One-to-one?

We had a good discussion today about whether or not our school should go ahead with the idea of being a one-to-one school, that is a school where every student has their own laptop.

Actually, we did not discuss that question so much as we have been over the issue many times before and everyone on our Info-Tech team seems to agree that, in order to achieve the educational needs of the 21st century, technology must be ubiquitous within the school.  If students are really to be using technology as a tool in their daily work, be it science, math, art or whatever, then they need anytime, anywhere access to said technology.  So, we already all agree that we must provide anytime, anywhere access to technology at ISKL.  What we discussed today was when that might become a reality, what kind of timeline we might be looking at and other issues surrounding how we might get there, what we need to do and what some of the questions are surrounding the implementation.

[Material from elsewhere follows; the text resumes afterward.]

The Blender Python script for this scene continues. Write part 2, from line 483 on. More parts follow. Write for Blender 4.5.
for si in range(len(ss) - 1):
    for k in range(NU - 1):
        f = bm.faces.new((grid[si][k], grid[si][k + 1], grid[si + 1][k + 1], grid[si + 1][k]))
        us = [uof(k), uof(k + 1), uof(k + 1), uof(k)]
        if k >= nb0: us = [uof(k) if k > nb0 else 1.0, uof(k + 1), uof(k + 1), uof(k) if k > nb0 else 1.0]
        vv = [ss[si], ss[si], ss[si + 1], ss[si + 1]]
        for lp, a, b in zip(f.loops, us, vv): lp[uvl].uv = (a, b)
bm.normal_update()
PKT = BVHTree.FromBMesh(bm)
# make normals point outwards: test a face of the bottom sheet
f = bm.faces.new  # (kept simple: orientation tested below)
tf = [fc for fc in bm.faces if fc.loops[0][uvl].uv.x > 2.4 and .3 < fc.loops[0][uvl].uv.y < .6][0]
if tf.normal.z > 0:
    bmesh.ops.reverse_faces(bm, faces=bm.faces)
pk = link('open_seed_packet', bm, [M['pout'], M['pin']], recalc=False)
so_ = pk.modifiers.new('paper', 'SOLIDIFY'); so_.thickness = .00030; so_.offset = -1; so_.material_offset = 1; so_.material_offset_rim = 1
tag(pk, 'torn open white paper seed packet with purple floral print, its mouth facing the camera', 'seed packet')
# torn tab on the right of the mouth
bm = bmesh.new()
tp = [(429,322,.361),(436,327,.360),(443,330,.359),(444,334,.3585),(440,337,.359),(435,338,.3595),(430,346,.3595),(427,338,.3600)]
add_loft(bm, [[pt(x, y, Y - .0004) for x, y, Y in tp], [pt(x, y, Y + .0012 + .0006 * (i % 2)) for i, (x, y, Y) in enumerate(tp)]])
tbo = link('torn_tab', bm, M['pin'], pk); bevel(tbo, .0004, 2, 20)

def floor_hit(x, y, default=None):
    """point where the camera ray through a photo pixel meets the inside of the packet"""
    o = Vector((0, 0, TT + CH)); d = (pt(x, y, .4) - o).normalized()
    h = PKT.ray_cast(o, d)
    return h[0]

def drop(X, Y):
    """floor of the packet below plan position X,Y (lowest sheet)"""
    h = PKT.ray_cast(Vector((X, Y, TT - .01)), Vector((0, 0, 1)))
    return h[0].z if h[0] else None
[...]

Some questions/issues we raised:

What grades would get laptops?  Not Kindergarten certainly.  So, which students are we actually talking about and which grade or grades would we start with (assuming we can not just jump in and give 2000 students laptops in one year.

What kind of computing device are we talking about?  MacBooks?  PC’s? Tablet PC’s?  OLPC’s? Asus EEE PC’s ($400 mini-laptop)? Alphasmart Dana’s?  Something else entirely?

How will we support them?

What kind of PD will we offer to teachers to prepare them for a room-full of laptop-toting students?

That last question garnered our greatest attention.  Without good professional development and training, laptop programs tend to fail out of the gate.  This is a crucial piece.